The surface of the paper is coated with a solid-state mixture of dye and a suitable matrix; a combination of a fluoran leuco dye for example. When the matrix is heated above its melting point, the dye reacts with the acid, shifts to its colored form, and the changed form is then conserved in a metastable state when the matrix solidifies back quickly enough. The reactant acid in thermal paper is often bisphenol A (BPA).
Usually, the coating will turn black when heated, but coatings that turn blue or red are sometimes used. While an open heat source, such as a flame, can discolor the paper, a fingernail swiped quickly across the paper will also generate enough heat from friction to produce a mark.
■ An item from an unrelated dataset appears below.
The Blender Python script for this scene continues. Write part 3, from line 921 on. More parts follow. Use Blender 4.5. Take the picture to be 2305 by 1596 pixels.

Multicolor thermal paper first became available in 1993 with the introduction of the Fuji Thermo-Autochrome (TA) system.[1] This was followed in 2007 by Polaroid‘s development of the Zink (“zero-ink”) system.[2] Both of these methods rely on multi-layer coatings with three separate colorizing layers, with different methods used for independent activation of each layer.
Protective coating
Most direct thermal papers require a protective top-coating to:
- reduce fading of the thermal image caused by exposure to UV light, water, oils, grease, lard, fats, plasticizers, and similar causes
- reduce print head wear
- reduce or eliminate residue from the thermal coating on the thermal print heads
- provide better anchorage of flexographic printing inks applied to the thermal paper
- focus the heat from the thermal print head on the active coating.